(Scripts that build scenes)
* * * * * * * * *

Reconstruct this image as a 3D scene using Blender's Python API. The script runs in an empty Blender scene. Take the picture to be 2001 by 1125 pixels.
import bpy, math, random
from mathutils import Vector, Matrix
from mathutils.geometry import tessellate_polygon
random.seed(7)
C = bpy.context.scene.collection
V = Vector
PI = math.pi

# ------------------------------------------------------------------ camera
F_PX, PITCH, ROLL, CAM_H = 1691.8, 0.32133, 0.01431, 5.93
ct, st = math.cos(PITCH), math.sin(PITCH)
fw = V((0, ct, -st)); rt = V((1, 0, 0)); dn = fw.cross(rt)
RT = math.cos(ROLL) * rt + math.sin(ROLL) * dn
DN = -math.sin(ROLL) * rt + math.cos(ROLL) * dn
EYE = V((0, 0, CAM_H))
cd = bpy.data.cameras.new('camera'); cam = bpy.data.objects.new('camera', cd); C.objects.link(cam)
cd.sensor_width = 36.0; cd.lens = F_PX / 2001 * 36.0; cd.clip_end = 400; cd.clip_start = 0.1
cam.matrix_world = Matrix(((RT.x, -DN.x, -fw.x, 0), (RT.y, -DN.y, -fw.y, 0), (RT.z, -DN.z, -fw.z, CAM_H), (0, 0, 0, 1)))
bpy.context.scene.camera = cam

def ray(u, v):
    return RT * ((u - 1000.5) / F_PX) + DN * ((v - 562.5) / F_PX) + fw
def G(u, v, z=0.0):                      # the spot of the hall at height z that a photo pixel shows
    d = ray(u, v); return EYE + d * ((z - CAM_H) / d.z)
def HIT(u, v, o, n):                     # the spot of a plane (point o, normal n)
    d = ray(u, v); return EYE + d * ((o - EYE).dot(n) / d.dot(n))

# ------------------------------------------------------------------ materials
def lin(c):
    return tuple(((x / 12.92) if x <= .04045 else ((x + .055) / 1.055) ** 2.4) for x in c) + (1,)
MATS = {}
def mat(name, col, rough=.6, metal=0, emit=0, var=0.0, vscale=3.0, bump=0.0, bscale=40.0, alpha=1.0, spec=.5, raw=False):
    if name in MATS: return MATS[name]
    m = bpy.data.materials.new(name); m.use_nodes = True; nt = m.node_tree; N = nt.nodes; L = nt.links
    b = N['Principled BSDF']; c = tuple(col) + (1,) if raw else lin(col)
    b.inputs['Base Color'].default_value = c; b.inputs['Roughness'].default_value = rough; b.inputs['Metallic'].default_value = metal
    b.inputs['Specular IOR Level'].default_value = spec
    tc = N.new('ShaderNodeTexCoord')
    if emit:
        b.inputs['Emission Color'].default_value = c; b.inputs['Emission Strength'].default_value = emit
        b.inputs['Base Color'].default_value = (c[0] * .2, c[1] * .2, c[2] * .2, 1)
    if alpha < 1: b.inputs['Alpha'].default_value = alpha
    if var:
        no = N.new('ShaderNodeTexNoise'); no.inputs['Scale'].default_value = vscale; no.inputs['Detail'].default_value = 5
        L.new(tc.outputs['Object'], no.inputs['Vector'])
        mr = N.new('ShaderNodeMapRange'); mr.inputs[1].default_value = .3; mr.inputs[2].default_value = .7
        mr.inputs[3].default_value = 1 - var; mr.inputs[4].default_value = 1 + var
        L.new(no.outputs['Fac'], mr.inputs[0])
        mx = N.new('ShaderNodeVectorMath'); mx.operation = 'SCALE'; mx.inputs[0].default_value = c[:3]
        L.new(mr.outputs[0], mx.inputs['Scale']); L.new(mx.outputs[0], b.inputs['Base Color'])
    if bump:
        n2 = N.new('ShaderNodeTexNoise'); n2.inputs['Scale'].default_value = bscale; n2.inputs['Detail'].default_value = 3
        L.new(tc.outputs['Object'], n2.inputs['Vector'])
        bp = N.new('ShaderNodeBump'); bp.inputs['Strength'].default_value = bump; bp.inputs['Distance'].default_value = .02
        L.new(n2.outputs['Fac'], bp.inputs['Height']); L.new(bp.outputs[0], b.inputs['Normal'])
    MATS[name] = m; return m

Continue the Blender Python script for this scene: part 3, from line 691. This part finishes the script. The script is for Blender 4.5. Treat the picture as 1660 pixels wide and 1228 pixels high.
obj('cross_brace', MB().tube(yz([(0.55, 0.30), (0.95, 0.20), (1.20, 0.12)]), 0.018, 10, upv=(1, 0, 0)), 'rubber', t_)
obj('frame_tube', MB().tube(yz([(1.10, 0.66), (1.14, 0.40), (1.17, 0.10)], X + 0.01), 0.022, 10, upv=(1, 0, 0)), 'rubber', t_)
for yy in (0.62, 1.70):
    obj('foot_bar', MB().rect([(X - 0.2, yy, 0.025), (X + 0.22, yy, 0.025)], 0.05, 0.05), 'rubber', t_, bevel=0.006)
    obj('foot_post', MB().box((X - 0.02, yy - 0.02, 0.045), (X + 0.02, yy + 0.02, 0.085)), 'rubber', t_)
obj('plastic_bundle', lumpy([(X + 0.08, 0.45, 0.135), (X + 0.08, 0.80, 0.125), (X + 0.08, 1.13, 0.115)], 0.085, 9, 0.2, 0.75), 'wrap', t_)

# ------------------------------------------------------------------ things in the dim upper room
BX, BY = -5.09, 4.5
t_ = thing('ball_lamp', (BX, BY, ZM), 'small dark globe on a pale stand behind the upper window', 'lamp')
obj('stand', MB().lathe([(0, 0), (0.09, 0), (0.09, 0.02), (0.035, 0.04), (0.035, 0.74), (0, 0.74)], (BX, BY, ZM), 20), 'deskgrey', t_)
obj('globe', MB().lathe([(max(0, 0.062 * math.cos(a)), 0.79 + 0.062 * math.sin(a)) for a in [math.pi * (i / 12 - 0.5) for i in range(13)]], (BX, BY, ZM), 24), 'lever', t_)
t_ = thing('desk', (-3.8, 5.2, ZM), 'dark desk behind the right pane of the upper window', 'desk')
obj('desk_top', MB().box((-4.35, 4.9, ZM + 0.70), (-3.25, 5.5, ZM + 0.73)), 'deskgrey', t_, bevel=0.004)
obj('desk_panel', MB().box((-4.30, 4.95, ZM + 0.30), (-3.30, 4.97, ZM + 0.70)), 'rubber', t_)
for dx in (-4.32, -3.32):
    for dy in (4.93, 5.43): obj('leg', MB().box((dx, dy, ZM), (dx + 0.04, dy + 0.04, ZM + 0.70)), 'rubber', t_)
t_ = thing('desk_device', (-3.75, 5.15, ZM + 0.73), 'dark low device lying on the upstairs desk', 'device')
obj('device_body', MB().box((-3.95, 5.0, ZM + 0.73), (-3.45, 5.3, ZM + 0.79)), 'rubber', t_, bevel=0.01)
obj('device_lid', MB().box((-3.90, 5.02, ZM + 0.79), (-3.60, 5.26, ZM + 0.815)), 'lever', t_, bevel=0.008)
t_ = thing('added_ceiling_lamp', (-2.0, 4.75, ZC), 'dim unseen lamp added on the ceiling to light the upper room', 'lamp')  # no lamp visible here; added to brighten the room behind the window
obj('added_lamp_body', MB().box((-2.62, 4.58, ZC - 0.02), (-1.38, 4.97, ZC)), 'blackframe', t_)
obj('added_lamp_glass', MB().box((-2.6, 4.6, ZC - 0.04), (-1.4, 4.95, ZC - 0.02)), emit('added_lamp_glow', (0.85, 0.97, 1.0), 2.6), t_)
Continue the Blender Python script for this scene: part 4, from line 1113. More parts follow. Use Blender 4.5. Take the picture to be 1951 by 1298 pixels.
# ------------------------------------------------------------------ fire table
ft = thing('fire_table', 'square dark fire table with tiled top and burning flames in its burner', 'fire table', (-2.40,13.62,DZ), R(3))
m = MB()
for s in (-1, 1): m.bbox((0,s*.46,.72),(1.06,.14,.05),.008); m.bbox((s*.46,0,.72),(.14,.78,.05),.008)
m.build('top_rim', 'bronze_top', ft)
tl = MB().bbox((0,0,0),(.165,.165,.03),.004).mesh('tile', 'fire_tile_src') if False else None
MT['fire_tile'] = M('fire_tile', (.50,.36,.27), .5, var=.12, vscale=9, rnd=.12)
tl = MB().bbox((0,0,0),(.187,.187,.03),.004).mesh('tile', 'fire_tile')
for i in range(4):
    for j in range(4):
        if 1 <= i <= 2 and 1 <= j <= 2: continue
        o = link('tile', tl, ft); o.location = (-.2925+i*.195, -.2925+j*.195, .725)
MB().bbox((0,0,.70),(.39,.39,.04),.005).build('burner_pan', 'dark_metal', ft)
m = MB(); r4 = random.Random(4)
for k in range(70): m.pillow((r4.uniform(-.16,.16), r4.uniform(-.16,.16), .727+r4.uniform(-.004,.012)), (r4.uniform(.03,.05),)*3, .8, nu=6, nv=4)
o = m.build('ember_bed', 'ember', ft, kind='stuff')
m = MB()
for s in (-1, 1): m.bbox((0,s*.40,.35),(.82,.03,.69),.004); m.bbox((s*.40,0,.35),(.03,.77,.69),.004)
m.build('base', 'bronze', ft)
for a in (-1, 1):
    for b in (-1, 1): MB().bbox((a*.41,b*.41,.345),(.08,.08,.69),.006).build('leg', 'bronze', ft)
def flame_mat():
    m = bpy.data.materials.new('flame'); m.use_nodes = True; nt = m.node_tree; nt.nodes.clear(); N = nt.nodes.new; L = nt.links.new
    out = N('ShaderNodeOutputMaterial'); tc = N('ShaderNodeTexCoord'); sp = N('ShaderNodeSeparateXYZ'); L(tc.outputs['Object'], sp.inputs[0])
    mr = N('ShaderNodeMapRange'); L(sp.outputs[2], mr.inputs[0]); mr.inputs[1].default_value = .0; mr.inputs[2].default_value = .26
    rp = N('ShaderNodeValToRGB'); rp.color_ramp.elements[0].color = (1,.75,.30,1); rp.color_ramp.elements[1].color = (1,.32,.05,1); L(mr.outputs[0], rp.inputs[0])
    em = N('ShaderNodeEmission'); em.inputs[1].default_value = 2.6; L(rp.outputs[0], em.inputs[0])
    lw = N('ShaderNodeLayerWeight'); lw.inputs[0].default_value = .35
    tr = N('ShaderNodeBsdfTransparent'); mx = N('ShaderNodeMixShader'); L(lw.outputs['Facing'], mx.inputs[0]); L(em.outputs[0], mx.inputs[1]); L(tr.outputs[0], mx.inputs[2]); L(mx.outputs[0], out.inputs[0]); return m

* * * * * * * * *

■ Set exercise: Please write out exactly the lines from the start of the data through the line that contains "PI = math.pi", both ends included, and nothing else.

■ Solution for this problem:
Reconstruct this image as a 3D scene using Blender's Python API. The script runs in an empty Blender scene. Take the picture to be 2001 by 1125 pixels.
import bpy, math, random
from mathutils import Vector, Matrix
from mathutils.geometry import tessellate_polygon
random.seed(7)
C = bpy.context.scene.collection
V = Vector
PI = math.pi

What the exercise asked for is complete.